Sunday, November 28, 2004

Sylvia, Goodbye Lenin


I don’t understand why this movie got bad reviews. It’s one of the best movies I’ve seen in a while. It was directed by a female, starring a female, about a famous female Poet’s life. It communicated something about the female experience that I’ve never seen in film before, and maybe that’s why all those male critics out there didn’t appreciate it- they had no idea what it was touching upon. Some of the moments in this film were so finely crafted by director and actress that I was able to identify like I never have before. Maybe there’s something to be said about who’s watching a movie. Sideways is getting great reviews, but it wasn’t all that special to me- I don’t think I am who the movie speaks to. Also- I thought Virginia Madsen’s wine monologue was pretentious and predictable. I dunno. It just wasn’t for me. Back to Sylvia . . .

I’ve said before that some recent movies have offered up female characters that I can identify with which have never existed in cinema before, Scarlett Johansson in Lost in Translation, Kate Winslet in Eternal Sunshine, and Natalie Portman in Garden State. But I relate to those characters in an entirely different way from the way that I related to Sylvia, and Sylvia is a real person, so perhaps there was something realer there for me that these fictional ladies couldn’t offer.
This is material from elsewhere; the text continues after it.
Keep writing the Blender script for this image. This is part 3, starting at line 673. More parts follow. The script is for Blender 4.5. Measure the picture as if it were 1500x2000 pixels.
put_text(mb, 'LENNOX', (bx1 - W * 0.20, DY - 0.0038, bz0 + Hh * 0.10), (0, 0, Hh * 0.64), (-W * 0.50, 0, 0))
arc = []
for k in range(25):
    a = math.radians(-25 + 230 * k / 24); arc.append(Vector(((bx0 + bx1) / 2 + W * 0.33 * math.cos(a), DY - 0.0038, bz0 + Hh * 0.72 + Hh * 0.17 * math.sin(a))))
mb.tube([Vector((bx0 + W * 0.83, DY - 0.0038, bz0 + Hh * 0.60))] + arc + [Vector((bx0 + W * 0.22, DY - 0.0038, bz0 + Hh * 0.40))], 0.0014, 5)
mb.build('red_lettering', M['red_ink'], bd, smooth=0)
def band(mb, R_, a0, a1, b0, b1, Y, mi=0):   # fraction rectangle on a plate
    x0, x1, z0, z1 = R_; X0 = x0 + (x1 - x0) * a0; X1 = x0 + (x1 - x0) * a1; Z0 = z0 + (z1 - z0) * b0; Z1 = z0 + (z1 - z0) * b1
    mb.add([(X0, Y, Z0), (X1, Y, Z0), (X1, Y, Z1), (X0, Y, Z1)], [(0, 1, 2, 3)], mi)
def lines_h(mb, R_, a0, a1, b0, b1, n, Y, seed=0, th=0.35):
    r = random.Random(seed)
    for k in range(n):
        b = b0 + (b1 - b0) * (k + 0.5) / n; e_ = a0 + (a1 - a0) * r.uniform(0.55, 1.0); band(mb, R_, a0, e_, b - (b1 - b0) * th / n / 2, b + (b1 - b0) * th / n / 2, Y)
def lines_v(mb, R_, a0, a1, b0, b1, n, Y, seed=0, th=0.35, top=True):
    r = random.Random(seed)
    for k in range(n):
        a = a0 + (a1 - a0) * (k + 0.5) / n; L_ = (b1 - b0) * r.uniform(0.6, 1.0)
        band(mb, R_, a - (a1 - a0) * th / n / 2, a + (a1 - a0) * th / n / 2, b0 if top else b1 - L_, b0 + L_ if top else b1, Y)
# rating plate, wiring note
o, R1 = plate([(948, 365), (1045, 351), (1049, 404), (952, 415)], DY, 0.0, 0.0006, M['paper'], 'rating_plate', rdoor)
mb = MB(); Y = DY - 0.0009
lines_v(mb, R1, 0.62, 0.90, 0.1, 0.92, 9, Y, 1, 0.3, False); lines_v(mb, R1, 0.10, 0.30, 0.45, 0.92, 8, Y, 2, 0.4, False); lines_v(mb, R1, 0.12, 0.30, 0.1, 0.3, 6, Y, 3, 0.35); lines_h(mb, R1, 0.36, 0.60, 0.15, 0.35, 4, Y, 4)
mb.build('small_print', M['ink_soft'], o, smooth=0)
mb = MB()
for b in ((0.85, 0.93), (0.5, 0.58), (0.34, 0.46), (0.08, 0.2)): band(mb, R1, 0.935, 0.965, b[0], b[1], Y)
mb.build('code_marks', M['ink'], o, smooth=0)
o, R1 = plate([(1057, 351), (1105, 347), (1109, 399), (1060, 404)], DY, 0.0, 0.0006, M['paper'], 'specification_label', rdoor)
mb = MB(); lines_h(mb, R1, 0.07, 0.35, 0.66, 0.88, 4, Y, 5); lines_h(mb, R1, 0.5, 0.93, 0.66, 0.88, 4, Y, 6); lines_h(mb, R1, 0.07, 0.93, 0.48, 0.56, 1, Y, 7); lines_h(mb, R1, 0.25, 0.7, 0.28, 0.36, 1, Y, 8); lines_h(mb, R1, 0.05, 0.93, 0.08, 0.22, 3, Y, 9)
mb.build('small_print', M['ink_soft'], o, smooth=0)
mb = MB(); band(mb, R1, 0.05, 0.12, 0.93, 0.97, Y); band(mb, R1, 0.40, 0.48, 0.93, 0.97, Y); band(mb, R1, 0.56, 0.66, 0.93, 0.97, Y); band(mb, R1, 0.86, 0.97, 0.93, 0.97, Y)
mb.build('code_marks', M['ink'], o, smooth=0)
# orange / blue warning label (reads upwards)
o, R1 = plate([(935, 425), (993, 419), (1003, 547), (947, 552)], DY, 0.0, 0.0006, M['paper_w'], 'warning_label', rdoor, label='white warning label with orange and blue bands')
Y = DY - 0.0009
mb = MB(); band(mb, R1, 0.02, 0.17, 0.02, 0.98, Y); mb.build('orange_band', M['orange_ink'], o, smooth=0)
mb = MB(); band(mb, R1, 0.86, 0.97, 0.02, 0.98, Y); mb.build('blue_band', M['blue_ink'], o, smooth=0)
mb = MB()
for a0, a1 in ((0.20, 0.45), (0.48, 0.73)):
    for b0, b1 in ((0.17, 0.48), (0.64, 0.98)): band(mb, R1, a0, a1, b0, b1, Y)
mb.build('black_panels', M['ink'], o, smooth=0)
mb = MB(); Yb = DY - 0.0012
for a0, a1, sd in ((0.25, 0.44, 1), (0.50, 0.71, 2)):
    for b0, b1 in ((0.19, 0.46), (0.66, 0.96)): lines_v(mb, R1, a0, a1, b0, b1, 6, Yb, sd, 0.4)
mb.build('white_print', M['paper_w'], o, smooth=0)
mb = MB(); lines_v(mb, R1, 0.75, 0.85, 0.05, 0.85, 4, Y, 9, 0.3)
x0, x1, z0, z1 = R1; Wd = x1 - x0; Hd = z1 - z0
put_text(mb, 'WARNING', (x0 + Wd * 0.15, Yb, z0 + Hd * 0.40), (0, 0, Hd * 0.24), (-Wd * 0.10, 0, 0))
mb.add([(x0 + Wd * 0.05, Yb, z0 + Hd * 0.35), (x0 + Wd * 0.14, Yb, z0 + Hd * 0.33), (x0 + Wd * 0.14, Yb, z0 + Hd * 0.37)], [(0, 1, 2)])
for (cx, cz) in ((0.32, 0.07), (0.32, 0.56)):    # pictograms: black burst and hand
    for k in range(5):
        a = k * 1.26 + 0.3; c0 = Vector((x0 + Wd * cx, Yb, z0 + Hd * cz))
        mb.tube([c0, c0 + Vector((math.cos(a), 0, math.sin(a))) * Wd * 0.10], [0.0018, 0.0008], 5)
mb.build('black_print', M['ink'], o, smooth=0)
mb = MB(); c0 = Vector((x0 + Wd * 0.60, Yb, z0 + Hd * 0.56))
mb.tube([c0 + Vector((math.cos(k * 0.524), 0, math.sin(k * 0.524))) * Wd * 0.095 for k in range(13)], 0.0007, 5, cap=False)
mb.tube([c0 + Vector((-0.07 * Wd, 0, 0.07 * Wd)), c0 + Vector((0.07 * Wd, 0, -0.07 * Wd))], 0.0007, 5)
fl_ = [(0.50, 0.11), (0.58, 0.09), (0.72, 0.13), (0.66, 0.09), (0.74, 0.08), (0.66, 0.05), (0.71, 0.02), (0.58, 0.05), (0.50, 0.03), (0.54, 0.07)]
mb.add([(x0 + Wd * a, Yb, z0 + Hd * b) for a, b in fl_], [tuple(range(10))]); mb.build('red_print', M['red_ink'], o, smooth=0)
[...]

I have to say that this is the finest acting I’ve ever seen from Gwyneth Paltrow, more impressive than in Shakespeare in Love, and definitely more demanding. And I really liked the screenplay- there were some well chosen moments that I think really worked and helped tell this biography. The whole thing was directed well too. Just that some of the moments in this movie were just so damn real- the romantic moments, the painful ones, the happy ones, this one where she’s looking at a ceiling light fixture, or when they are out in the ocean. Arg it really struck me!

The real Plath and Hughes.

Goodbye Lenin

Well done, all around good fun, good drama- gives a great historical perspective of Germany in the early 90s. Watch DVD extra about the special effects. Seamless integration- I didn’t even think about them when watching it.